Every year, millions of American tourists wash up on the white sand beaches of places like Aruba, Barbados and Martinique. They come to these picturesque islands seeking a respite from winter’s bitter cold and the stress or banality of their daily lives back home. For them, the Caribbean is less a real place than an imagined ideal, a place where rum-based cocktails flow like water and all their troubles melt away.

But paradise is more complicated than it appears at first glance, as Alexis Schaitkin reveals in her deft, accomplished debut, SAINT X. This slow-burn literary thriller opens in the mid-1990s, when the Thomas family is spending the New Year’s holiday at a pristine resort on the fictional island of Saint X --- “a lovely nowhere suspended in gin-clear water.” Nineteen-year-old Alison and seven-year-old Claire are traveling with their parents. Awkward, shy Claire is stuck in the shadow of her vibrant, beautiful older sister, a freshman at Princeton who approaches this getaway with a hefty dose of teenage boredom and cynicism. She’s also using this trip to test out her new sexual power; she knows that “as she walks, heads turn --- young men openly; older men, more subtly; older women, longingly.”

"...[a] deft, accomplished debut... [S]hifting between Claire and Clive’s points of view allows SAINT X to cleverly subvert our expectations, as her assumptions about what happened the night her sister died are gradually challenged by his version of events."

It should be a pleasant if unremarkable vacation. But the night before the family is to return home, Alison disappears. After a frantic search, her body is found submerged in a pool on a nearby cay. Two young resort employees named Clive and Edwin are arrested, but with no solid evidence linking them to any crime, they’re released. Meanwhile, the Thomas family returns home and attempts to rebuild their lives.
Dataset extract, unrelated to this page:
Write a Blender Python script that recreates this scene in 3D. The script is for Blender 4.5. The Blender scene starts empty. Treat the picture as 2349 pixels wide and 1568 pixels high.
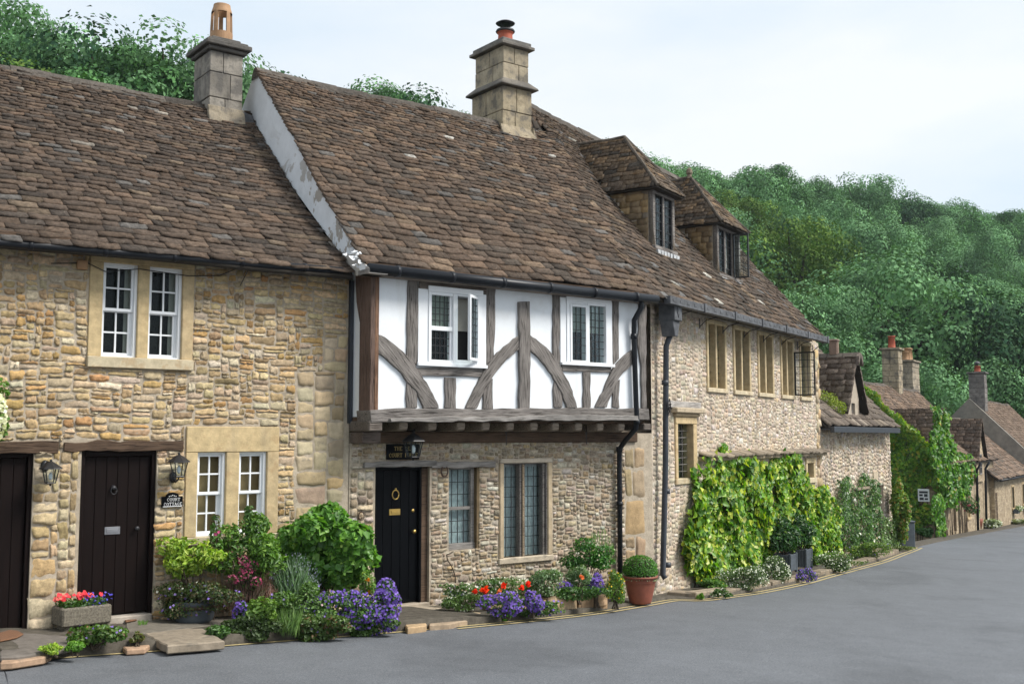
import bpy, math, random
import numpy as np
from math import radians, sin, cos, tan, atan, pi
from mathutils import Vector, Matrix, noise as mnoise
S = bpy.context.scene
# ------------------------------------------------------------------ camera
FPX, CX, CY, HOR, EYE = 2480., 1174.5, 784., 1000., 1.7      # measured on a 2349 x 1568 view of the photo
PITCH = atan((HOR-CY)/FPX)
cd = bpy.data.cameras.new('camera'); cam = bpy.data.objects.new('camera', cd); S.collection.objects.link(cam)
cam.location = (0, 0, EYE); cam.rotation_euler = (radians(90)+PITCH, 0, 0)
cd.sensor_width = 36; cd.lens = 36*FPX/2349; cd.clip_end = 3000; cd.clip_start = .1
S.camera = cam
# ------------------------------------------------------------------ sky
SUN_EL, SUN_AZ = 48, 103          # azimuth clockwise from +Y
w = bpy.data.worlds.new('World'); S.world = w; w.use_nodes = True
nt = w.node_tree; N = nt.nodes; L = nt.links
for n in list(N): N.remove(n)
out = N.new('ShaderNodeOutputWorld'); bg = N.new('ShaderNodeBackground'); sky = N.new('ShaderNodeTexSky')
sky.sky_type = 'NISHITA'; sky.sun_disc = False; sky.sun_elevation = radians(SUN_EL); sky.sun_rotation = radians(SUN_AZ)
sky.air_density = 1.0; sky.dust_density = 2.0
bg.inputs['Strength'].default_value = 0.1
tc = N.new('ShaderNodeTexCoord'); mp = N.new('ShaderNodeMapping'); mp.inputs['Scale'].default_value = (1, 1, 3.2)
nz = N.new('ShaderNodeTexNoise'); nz.inputs['Scale'].default_value = 2.1; nz.inputs['Detail'].default_value = 7; nz.inputs['Roughness'].default_value = .5
mp.inputs['Location'].default_value = (.3, .1, .4)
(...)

Two decades later, Claire --- now going by Emily --- is an editor living in New York, still haunted by her sister’s death. Then, a chance encounter in a taxi thrusts Clive back into her life. Having found the man she believes to be responsible for her sister’s murder, she becomes obsessed, befriending him under false pretenses in the hope that he eventually will reveal the truth about what happened that January night. She’s looking for a tidy ending, one that has “the power to salvage everything that had happened” and perhaps give her sister’s death a larger meaning.

In this meditation on the long-lasting effects of grief and loss, Schaitkin shows how both Claire and Clive’s lives have been indelibly shaped by Alison’s death. His life has been one of slow-motion tragedy, as he sees his modest dreams for a wife, family and quiet happiness destroyed by a chance encounter with a young woman. For her part, Claire is still living in her sibling’s “oppressive shadow,” having let the mystery of Alison’s death become “her most sacred vanity” --- that special thing that sets her apart from others. Neither has fully recovered from the events of that night.

Over several dark winter months, Claire builds an uneasy relationship with Clive. Their interactions are colored by differences of race and class, with Schaitkin juxtaposing the life of easy privilege enjoyed by the kind of people who visit Saint X with the working-class existence of the island’s full-time residents. As an adult, Claire is no longer a tourist on Saint X. But she still sees Clive as someone who exists primarily to meet her needs, as she inserts herself into his life and pushes him to reveal his secrets to assuage her curiosity. But for Clive, Claire is nothing more than a “f---ed-up girl,” another young woman (like her sister before her) who sees his home as a setting for her story, not a place with rich, compelling dramas of its own.

Schaitkin uses a myriad of perspectives to explore the circumstances leading to Alison’s death and the ripple effects it causes. We hear not just from Claire and Clive, but also from Alison through her audio diaries and a range of other minor characters peripherally associated with the event. The latter offer yet another perspective on what really happened to Alison, though these brief interruptions sometimes feel intrusive. But shifting between Claire and Clive’s points of view allows SAINT X to cleverly subvert our expectations, as her assumptions about what happened the night her sister died are gradually challenged by his version of events. However, the truth remains elusive, with Claire finally realizing that the closure she thinks she’s after is impossible. In the end, all one can do after tragedy is to try to move on.